Zdaniem Rostowskiego informacje, jakimi dysponują analitycy oraz rząd, są zbyt skromne, aby już dziś nakreślić inne wiarygodne prognozy gospodarcze.
W ocenie ekonomistów zapowiadana przez niektórych analityków recesja w Europie i oczekiwane spowolnienie w Polsce powodują, że wyliczenia zawarte w projekcie przyszłorocznego budżetu są już nieaktualne. W 2012 roku gospodarka raczej nie będzie rosła w tempie 4 proc., jak założył rząd. PKB może zwiększyć się ich zdaniem o 3 proc.
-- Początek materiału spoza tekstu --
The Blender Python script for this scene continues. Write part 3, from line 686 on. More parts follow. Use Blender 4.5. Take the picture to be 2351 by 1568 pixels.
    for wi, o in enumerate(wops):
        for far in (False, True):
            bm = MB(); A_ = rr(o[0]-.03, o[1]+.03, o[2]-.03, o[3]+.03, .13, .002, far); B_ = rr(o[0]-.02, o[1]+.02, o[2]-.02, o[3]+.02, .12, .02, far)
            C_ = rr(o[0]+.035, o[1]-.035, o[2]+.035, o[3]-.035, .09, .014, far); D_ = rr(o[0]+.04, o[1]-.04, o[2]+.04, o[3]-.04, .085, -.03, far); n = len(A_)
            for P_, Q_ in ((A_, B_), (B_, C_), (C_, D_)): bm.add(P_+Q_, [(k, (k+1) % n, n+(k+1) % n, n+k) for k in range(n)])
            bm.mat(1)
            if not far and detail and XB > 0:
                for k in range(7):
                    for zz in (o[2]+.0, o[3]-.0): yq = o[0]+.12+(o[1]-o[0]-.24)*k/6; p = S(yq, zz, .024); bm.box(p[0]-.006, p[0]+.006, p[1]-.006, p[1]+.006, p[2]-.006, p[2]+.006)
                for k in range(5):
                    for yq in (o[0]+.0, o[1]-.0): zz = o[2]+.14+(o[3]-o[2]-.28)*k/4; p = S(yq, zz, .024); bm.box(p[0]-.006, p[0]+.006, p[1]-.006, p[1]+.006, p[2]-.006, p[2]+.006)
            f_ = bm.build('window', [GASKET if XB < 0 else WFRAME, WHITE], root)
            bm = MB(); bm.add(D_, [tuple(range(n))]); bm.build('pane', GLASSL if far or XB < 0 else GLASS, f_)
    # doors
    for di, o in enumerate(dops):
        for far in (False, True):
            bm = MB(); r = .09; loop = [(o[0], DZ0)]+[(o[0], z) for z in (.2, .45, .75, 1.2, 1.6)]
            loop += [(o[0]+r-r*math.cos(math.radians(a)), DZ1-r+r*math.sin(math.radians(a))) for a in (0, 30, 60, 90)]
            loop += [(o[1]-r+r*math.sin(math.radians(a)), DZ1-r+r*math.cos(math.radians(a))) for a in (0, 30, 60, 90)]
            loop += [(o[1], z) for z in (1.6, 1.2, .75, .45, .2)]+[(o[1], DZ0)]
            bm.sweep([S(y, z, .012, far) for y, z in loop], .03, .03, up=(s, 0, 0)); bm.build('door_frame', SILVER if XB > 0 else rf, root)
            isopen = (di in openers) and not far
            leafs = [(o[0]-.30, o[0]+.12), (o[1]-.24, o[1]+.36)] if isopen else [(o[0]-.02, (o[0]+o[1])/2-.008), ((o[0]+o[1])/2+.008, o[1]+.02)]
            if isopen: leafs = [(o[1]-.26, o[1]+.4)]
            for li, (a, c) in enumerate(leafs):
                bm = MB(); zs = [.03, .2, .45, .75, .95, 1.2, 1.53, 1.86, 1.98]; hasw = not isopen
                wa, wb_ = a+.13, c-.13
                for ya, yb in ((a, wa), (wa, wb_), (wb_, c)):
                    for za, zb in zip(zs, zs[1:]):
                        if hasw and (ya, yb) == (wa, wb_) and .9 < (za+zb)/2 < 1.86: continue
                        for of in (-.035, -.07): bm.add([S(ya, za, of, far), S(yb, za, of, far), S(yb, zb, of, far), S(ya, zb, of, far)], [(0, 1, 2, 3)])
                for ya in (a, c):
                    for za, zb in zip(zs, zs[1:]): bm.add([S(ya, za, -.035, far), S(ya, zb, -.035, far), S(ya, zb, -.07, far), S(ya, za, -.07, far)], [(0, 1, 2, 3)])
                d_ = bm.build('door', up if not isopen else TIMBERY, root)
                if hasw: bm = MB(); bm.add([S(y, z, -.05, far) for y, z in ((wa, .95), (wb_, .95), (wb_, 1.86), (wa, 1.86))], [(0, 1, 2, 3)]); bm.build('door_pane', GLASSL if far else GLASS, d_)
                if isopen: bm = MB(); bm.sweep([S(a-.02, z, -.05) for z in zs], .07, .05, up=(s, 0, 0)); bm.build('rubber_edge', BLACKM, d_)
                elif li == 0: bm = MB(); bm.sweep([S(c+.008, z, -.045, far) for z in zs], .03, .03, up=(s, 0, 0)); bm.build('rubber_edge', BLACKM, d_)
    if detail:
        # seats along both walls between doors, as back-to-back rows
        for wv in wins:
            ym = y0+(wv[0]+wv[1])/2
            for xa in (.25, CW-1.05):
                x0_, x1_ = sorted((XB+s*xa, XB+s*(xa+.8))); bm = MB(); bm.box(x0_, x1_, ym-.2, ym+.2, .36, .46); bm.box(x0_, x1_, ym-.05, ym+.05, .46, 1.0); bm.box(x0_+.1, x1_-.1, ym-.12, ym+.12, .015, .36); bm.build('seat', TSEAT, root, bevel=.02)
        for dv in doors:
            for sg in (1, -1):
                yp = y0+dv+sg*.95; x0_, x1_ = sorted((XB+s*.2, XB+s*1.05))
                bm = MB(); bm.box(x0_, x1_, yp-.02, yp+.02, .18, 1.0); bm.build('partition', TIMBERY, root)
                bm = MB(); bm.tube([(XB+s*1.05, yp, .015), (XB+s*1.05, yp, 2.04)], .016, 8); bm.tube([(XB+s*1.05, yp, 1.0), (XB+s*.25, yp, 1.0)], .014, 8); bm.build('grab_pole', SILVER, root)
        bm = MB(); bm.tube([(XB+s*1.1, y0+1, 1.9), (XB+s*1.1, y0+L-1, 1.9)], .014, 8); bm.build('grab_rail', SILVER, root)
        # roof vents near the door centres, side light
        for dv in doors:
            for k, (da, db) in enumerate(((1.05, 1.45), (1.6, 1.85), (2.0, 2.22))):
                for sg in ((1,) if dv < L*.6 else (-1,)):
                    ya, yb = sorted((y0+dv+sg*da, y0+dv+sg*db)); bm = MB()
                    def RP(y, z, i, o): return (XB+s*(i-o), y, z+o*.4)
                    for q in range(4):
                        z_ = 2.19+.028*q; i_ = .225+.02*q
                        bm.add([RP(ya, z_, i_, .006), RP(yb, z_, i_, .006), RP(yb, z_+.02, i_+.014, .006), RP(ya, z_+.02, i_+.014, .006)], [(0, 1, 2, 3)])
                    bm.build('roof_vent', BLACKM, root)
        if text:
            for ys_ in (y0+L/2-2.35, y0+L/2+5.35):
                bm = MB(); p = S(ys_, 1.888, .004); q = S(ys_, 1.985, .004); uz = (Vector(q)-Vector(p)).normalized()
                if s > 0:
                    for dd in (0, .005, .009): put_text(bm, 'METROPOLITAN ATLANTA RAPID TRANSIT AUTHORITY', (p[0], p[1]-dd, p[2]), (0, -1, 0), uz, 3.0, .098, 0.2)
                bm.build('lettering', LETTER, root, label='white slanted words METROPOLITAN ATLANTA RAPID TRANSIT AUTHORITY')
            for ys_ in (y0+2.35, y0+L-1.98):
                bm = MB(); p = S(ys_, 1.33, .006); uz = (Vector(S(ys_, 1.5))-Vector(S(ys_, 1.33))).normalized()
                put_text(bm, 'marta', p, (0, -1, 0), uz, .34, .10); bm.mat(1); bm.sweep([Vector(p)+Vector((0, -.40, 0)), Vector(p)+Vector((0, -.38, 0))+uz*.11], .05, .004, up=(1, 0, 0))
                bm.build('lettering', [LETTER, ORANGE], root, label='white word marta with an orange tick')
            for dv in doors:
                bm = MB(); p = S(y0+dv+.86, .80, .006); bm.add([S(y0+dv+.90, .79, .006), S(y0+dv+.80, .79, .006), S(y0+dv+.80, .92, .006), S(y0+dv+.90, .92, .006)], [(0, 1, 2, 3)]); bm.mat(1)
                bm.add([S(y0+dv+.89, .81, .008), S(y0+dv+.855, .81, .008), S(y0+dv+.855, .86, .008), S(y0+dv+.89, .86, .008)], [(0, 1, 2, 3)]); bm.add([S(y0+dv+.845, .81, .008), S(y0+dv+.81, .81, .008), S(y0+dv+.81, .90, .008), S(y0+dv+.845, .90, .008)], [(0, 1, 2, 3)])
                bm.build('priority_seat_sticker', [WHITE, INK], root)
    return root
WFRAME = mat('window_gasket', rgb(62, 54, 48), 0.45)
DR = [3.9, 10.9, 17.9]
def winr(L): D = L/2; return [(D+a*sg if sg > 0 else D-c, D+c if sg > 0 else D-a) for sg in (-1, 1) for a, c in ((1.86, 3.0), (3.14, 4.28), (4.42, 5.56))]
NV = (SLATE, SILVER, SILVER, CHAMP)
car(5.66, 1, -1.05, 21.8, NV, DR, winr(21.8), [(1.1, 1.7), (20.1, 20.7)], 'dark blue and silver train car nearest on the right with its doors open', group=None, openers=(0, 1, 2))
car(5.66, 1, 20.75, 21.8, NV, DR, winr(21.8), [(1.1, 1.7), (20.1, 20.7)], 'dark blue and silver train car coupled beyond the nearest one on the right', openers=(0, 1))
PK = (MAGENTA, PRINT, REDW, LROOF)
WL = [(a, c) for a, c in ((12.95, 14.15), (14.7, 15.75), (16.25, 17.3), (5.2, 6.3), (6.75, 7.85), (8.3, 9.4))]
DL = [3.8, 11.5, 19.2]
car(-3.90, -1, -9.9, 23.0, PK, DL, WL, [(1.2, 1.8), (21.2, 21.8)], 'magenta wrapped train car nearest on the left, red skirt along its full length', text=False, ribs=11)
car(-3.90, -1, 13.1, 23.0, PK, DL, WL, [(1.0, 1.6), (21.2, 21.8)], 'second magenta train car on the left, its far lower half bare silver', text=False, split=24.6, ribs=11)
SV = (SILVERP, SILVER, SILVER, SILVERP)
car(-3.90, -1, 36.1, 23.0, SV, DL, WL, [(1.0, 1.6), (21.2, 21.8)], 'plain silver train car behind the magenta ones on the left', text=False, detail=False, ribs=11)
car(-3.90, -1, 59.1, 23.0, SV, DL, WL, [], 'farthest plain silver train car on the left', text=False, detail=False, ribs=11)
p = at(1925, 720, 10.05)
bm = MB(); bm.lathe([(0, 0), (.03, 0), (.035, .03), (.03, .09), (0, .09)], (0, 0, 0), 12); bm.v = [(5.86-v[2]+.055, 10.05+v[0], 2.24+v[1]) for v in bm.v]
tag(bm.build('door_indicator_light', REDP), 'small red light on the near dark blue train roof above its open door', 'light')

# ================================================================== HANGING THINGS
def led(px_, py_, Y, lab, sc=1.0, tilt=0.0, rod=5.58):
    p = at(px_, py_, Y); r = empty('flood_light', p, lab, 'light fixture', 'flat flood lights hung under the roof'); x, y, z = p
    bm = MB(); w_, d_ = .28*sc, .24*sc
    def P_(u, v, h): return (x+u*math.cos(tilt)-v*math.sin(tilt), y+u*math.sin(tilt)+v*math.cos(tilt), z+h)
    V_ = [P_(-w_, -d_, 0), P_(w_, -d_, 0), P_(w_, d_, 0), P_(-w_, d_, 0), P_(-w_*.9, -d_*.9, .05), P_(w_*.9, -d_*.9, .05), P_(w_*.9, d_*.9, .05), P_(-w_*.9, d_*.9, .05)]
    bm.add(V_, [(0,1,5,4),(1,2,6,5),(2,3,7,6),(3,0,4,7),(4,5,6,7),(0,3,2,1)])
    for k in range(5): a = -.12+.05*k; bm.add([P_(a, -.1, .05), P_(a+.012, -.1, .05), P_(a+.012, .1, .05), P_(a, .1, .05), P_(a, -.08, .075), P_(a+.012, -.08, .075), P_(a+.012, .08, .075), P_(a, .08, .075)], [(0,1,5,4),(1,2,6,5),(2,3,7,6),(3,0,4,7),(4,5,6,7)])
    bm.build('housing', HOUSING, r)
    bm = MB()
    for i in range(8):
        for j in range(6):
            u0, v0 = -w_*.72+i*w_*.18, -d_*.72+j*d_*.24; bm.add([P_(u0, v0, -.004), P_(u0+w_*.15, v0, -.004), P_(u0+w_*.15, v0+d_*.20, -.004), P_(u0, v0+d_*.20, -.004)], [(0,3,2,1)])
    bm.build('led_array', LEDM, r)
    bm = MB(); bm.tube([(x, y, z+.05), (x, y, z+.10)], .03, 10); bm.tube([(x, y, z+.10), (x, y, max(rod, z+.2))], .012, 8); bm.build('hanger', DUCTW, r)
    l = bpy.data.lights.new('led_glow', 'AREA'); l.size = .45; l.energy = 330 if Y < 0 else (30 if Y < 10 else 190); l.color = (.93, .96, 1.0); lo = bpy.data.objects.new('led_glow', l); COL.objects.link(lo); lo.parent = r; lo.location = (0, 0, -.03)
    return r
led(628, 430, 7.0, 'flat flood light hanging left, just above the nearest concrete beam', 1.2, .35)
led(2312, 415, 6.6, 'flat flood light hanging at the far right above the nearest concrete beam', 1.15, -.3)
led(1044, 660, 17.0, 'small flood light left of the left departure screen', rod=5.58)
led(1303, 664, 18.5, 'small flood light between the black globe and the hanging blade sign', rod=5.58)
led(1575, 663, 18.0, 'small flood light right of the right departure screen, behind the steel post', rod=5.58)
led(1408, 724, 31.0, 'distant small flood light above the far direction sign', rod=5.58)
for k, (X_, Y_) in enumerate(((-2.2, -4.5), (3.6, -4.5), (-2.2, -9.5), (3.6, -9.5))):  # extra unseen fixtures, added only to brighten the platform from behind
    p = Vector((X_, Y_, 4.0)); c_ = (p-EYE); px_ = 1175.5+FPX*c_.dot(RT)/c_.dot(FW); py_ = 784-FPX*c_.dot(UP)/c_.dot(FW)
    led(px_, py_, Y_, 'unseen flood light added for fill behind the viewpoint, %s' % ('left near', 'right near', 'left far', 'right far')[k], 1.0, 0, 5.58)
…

Trzeba więc się liczyć z dużo niższymi wpływami podatkowymi – nawet o 15 – 20 mld zł niższymi w porównaniu z założeniami resortu finansów (blisko 270 mld zł).
Podejście resortu finansów popiera Zbigniew Hockuba, dyrektor wykonawczy w Europejskim Banku Odbudowy i Rozwoju. W pierwszym dniu urzędowania zaznaczył on w wypowiedzi dla PAP, że Polska dobrze radzi sobie ze skutkami światowego kryzysu gospodarczego, dzięki czemu jest pozytywnie postrzegana za granicą.